As a lawyer, you are skilled at producing presentable pieces of writing quickly, from legal memorandums to correspondence with clients, witnesses, and your colleagues in the legal profession. Consciously or not, you probably start by imagining a template of the document you are writing and then filling in the details. A blog post has a discernible template, designed with readers as well as SEO in mind. Brian Clark of Copyblogger has presented several pieces of advice for writing effective opening paragraphs for blog posts; as usual with general advice about legal blog content, some of these suggestions are more applicable to law firm blog posts than others.
Brian Clark’s Advice for Engaging Your Readers’ Attention with Your First Paragraph
In summary, Clark suggests starting your blog post with something interesting. He gives the following five examples:
· A question for your readers to ponder
· An anecdote
· A hypothetical scenario for your readers to ponder
· A statistic
· An analogy
· A quote
All of these are effective ways to capture readers’ attention with the first few sentences of your blog post.
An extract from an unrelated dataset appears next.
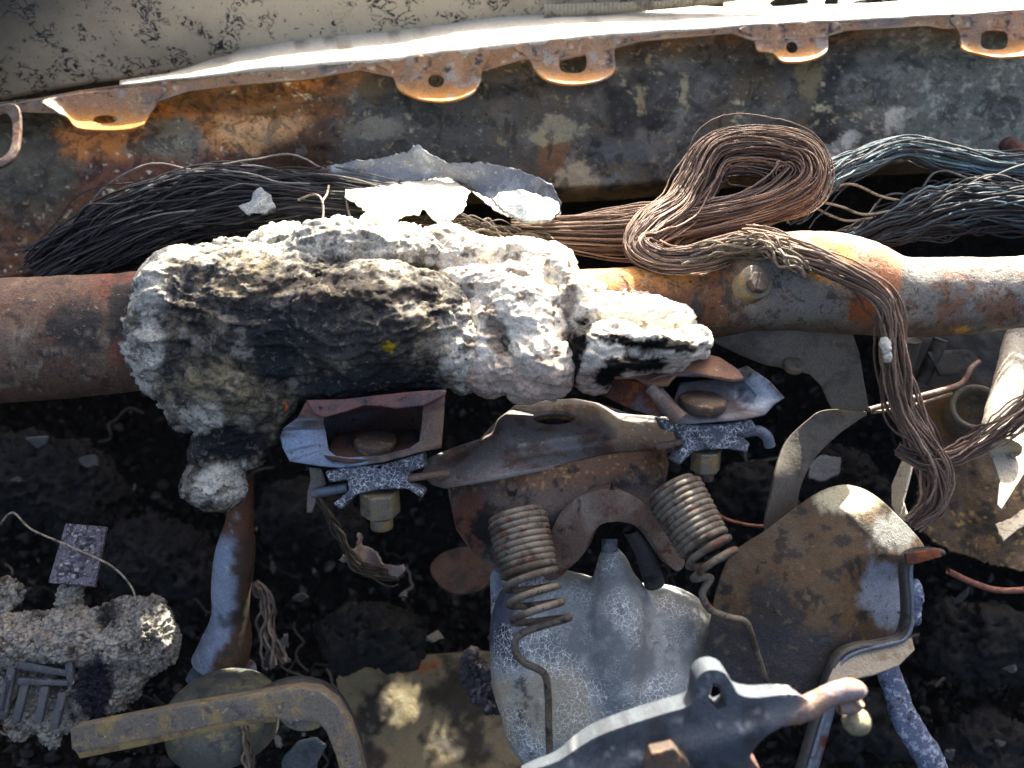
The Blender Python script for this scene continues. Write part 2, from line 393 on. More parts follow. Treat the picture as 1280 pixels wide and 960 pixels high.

In fact, you have probably used all of these strategies when presenting arguments in court during your career or during mock trials in law school or event speech and debate events in high school. An anecdote presented by way of analogy, with a punchline showing how it relates, in an unexpected way, to your thesis, might even have been your trademark in your student days.
Of course, you should use the “hook” of your blog post honestly, not merely for shock value. It should be relevant to the subject of the post and should not contain exaggeration. As anyone who has ever had to argue for or against a piece of scientific research being admissible as evidence in court, statistics can be misleading when presented out of context. Statistics about what percentage of people believe a given assertion or prefer a certain thing can also come across salesy or sounding like mean-spirited clickbait.
SEO Considerations for the First Paragraph of Your Post
Clark begins his post about Eugene Schwartz, a famous writer of advertising copy; Schwartz claimed to devote a lot of time to the first 50 words of a piece of advertising copy. Does your first paragraph need to be that short?
Short paragraphs can capture readers’ interest, and there is a line of thinking that they are good for SEO, but it is not always practical to start with such a short paragraph in a law firm’s blog post. You should aim to use your main keyword (such as “Miami criminal defense lawyer”) in the last sentence of your paragraph, even if you use it nowhere else in the post. Once you include your hook, your keyword, and enough other text to link them together meaningfully, you might be past the 50-word mark, and that is fine.